20 Gedanken zu „Crime School – das Partywissen -4-“

  1. sakrament, das habe ich doch nicht GEMEINT. ich habe gemeint, dass das du so viel stoff bringst, dass man dazu ein strapazierfähiges buch braucht!

    *liest noch mit
    **fleißkärtchen!

  2. Das hast du aber gerade noch mal die Kurve gekriegt! Bald ist die erste Klausur, dann bin ich ja mal gespannt, ob du wirklich mitgearbeitet hast!

    bye
    dpr
    *liebt Klausuren
    **an denen er nicht selbst teilnehmen muss

  3. * wartet auf Genehmigung für illustrierte Ausgabe, bevor er das Heft rüberschiebt
    ** Heft ist allerdings leer: habe alles im Kopf

  4. Wer braucht heute denn noch Hefte? Wofür gibt es BLOGS???

    Ludger
    *findet dprs Ausführungen zu Edgar klasse!
    ** meint, dass dpr ein TOLLER Lehrer ist
    *** hat bald FERIEN!

  5. ich finde auch, man sollte ihn an der saarbrücker uni unterbringen. als freien dozenten. riesenlehrauftrag. wahnsinnsforschungsgelder. die studenten können die recherchearbeit machen und zwar bitte online.

    *frägt b a r b nach ihrem heft

  6. Lieb gemeint, Anobellchen, aber zu spät. Wie soeben mit TW vereinbart, ziehen wir ab Herbst durch die Lande als „fahrendes Krimierklärvolk“. Wer will, kann uns mieten, wir erzählen dann, was Krimi ist und was nicht. Ab 400 Euro pro Person und Stunde zuzüglich Übernachtungskosten. Spottpreis.

    bye
    dpr

  7. *schiebt ihr Heft rüber. Ist aber auch nicht alles drin :-((
    Schön, das dpr alles was man schon so ahnte in Worte fasst.

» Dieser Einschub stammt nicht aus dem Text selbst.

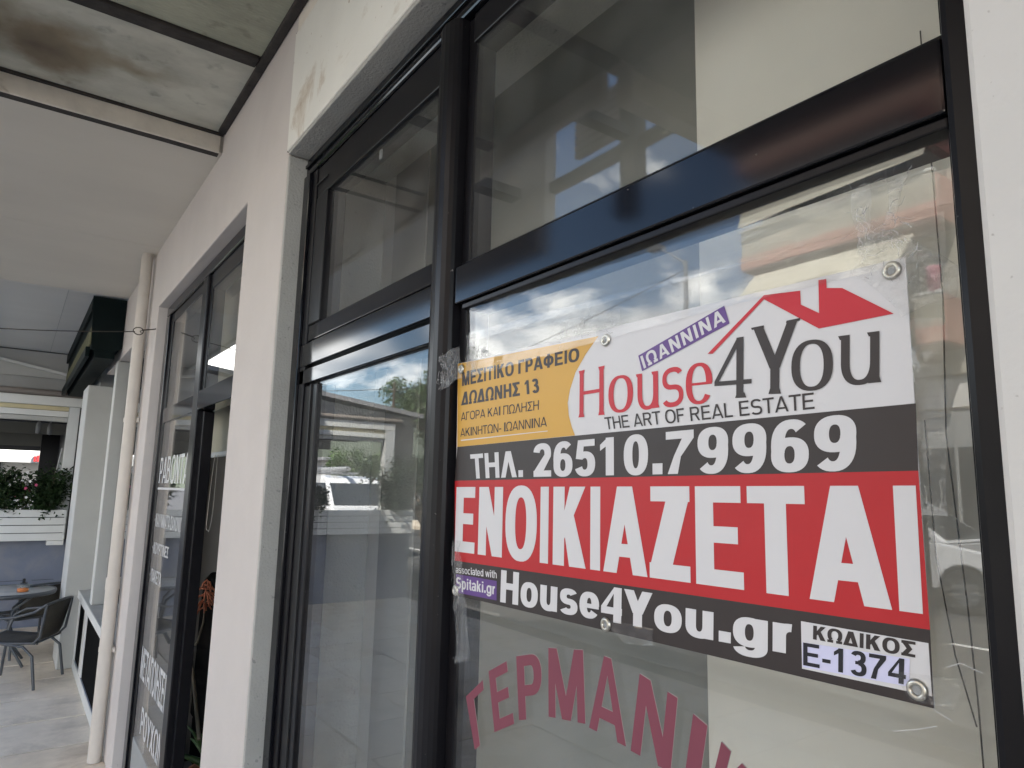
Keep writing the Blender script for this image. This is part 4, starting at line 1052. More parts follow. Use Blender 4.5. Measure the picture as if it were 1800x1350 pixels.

Dann kann man bei der nächsten Gelegenheit mal mit WISSEN protzen 😉
    **geht weiter Alibis eintüten. N°23, mit einem Artikel über den deutschen Krimi.

  8. Unerhört! Das ist Schleichwerbung, Barb! Gottseidank konnten wir verhindern, dass du direkt auf →das Inhaltsverzeichnis der neuen Ausgabe von Alibis verlinkt hast! Puh, das Schlimmste verhindert…

    bye
    dpr
    *wacht über die Reinheit seines Blogs

  9. dpr wacht über die REINHEIT SEINES Blogs – was sägt Frau Anobella denn dazu?

    Ludger
    *liest
    Sprottenpreis statt Spottpreis
    Krimischmiervolk statt Krimierklärvolk

  10. ich bin ein bisschen genervt, ludger, weil du nicht gescheit MITSCHREIBST HIER!

    *möchte multiple-choice-fragen, um durch AUSSCHLUSS zum richtigen ergebnis zu gelangen

  11. Das Problem, liebe Anobella, ist ja, dass der dpr in der KRIMITHEORIE ein wahrer Meister ist und da kann ich kleines Licht gar nichts zu sagen. Mit der KRIMIPRAXIS sieht es bei dpr hingegen ja nicht so dolle aus (ich verweise da auf den letzten, furchtbar schlechten Wickius-Text).

    Außerdem stellt der dpr ja auch keine echte Fragen, nur in seinen Wickius-Texten Andeutung an IRGENDWELCHE Krimis abgibt, die man dann gefälligst zu erraten hat. Bei der Klausur muss ich übrigens fehlen, weil ich bis Juli FERIEN habe.

    Ludger
    *macht die Biege
    **biegt die Macht

  12. Liebe anobella, ich würde bei mir lieber nicht abschreiben. Ich unterstütze dich bei dem Ersuchen um eine MULTIPLE-CHOICE-KLAUSUR. Wenigstens erkenne ich dann gelegentlich was wieder, was ich schon gelesen habe. Hoffe ich. So ein Streß.
    LG
    barb
    *ist noch lange nicht in Ferien, im Gegenteil.